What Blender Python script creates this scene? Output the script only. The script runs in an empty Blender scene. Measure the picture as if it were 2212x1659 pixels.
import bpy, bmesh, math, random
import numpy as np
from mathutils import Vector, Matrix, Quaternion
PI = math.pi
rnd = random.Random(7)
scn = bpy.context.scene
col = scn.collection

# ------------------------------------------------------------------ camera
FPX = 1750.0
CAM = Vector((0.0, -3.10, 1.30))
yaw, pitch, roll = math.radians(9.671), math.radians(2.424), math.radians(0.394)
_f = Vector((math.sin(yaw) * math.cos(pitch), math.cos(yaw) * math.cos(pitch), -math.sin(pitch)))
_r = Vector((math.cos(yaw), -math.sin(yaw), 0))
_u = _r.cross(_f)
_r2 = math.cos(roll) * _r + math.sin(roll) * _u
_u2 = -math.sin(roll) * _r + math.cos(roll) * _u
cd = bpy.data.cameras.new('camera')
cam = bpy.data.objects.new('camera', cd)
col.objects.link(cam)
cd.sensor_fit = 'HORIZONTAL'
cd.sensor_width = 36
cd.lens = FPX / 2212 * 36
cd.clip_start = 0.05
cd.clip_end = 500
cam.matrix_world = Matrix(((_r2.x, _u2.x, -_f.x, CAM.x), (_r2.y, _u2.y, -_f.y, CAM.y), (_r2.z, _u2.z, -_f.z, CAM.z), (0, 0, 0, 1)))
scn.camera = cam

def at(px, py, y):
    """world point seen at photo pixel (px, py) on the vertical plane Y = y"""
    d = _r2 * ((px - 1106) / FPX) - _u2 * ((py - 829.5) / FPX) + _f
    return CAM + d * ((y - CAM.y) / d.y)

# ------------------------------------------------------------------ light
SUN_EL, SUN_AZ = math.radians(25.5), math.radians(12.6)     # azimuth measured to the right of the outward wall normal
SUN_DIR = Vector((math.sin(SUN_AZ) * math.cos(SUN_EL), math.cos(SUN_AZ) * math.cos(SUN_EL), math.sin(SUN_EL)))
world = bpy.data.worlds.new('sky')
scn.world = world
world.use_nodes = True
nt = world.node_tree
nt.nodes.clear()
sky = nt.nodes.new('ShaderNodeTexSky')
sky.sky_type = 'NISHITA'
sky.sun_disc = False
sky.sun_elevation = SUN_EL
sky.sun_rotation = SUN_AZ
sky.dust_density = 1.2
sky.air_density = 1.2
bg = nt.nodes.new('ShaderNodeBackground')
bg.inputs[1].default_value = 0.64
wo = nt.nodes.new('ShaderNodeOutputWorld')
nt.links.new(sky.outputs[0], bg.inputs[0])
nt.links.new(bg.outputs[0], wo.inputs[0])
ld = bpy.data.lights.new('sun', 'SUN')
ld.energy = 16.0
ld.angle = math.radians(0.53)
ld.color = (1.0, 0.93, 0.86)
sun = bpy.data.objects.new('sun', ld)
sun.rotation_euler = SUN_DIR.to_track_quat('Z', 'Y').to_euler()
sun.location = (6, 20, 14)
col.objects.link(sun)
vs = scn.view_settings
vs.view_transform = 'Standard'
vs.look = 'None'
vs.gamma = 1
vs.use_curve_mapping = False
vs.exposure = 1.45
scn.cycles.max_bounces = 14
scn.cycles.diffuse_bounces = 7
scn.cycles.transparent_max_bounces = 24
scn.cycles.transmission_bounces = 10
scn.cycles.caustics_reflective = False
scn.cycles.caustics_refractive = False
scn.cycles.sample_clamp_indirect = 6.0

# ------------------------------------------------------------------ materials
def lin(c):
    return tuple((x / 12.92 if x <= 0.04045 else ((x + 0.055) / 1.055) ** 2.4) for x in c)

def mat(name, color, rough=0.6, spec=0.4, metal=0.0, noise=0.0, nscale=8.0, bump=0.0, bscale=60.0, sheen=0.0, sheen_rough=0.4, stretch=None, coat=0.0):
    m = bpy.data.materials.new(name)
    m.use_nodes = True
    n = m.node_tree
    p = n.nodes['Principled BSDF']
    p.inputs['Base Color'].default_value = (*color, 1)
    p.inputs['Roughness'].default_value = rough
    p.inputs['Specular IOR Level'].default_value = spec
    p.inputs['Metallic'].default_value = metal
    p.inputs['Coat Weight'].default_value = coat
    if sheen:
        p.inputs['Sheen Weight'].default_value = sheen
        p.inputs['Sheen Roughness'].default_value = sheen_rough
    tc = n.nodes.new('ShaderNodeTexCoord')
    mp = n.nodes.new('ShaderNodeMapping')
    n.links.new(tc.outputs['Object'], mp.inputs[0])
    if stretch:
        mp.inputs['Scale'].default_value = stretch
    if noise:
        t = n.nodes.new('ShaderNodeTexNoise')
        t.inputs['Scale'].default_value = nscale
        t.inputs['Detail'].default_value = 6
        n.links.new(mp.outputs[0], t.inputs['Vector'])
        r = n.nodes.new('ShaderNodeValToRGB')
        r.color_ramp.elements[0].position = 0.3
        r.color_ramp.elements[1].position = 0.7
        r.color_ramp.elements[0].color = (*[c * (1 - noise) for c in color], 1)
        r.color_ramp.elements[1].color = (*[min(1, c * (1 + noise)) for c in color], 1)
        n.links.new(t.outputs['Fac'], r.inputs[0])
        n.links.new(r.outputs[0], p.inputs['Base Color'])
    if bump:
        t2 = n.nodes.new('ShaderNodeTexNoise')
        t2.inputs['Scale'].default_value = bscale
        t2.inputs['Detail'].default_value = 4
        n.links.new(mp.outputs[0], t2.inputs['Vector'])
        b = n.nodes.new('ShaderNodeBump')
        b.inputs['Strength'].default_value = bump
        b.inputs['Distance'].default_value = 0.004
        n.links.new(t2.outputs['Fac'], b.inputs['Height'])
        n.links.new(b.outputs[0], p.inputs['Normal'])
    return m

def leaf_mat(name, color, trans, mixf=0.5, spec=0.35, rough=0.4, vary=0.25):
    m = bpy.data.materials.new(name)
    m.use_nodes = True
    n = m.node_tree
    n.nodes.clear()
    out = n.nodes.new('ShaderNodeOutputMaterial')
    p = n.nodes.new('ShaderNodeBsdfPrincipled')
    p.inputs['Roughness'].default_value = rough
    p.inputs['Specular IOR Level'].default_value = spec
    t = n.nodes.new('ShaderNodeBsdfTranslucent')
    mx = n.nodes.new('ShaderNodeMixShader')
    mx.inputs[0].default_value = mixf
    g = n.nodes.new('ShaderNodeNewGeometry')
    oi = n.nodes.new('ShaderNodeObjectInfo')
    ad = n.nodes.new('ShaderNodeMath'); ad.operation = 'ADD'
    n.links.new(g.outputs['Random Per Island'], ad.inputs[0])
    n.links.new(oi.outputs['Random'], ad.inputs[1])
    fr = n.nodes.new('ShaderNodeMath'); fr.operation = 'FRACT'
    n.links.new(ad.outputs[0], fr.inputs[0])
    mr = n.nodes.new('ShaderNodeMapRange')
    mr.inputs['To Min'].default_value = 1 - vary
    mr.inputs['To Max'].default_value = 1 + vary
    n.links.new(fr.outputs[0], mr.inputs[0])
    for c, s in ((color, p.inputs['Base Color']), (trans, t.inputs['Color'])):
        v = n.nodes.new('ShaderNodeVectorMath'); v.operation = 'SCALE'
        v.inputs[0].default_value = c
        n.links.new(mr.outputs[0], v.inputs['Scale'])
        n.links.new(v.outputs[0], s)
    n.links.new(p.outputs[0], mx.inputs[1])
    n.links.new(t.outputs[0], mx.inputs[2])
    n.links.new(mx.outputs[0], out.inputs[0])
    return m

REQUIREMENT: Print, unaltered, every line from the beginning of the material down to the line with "return CAM + d * ((y - CAM.y) / d.y)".

RESULT OF THIS TASK:
What Blender Python script creates this scene? Output the script only. The script runs in an empty Blender scene. Measure the picture as if it were 2212x1659 pixels.
import bpy, bmesh, math, random
import numpy as np
from mathutils import Vector, Matrix, Quaternion
PI = math.pi
rnd = random.Random(7)
scn = bpy.context.scene
col = scn.collection

# ------------------------------------------------------------------ camera
FPX = 1750.0
CAM = Vector((0.0, -3.10, 1.30))
yaw, pitch, roll = math.radians(9.671), math.radians(2.424), math.radians(0.394)
_f = Vector((math.sin(yaw) * math.cos(pitch), math.cos(yaw) * math.cos(pitch), -math.sin(pitch)))
_r = Vector((math.cos(yaw), -math.sin(yaw), 0))
_u = _r.cross(_f)
_r2 = math.cos(roll) * _r + math.sin(roll) * _u
_u2 = -math.sin(roll) * _r + math.cos(roll) * _u
cd = bpy.data.cameras.new('camera')
cam = bpy.data.objects.new('camera', cd)
col.objects.link(cam)
cd.sensor_fit = 'HORIZONTAL'
cd.sensor_width = 36
cd.lens = FPX / 2212 * 36
cd.clip_start = 0.05
cd.clip_end = 500
cam.matrix_world = Matrix(((_r2.x, _u2.x, -_f.x, CAM.x), (_r2.y, _u2.y, -_f.y, CAM.y), (_r2.z, _u2.z, -_f.z, CAM.z), (0, 0, 0, 1)))
scn.camera = cam

def at(px, py, y):
    """world point seen at photo pixel (px, py) on the vertical plane Y = y"""
    d = _r2 * ((px - 1106) / FPX) - _u2 * ((py - 829.5) / FPX) + _f
    return CAM + d * ((y - CAM.y) / d.y)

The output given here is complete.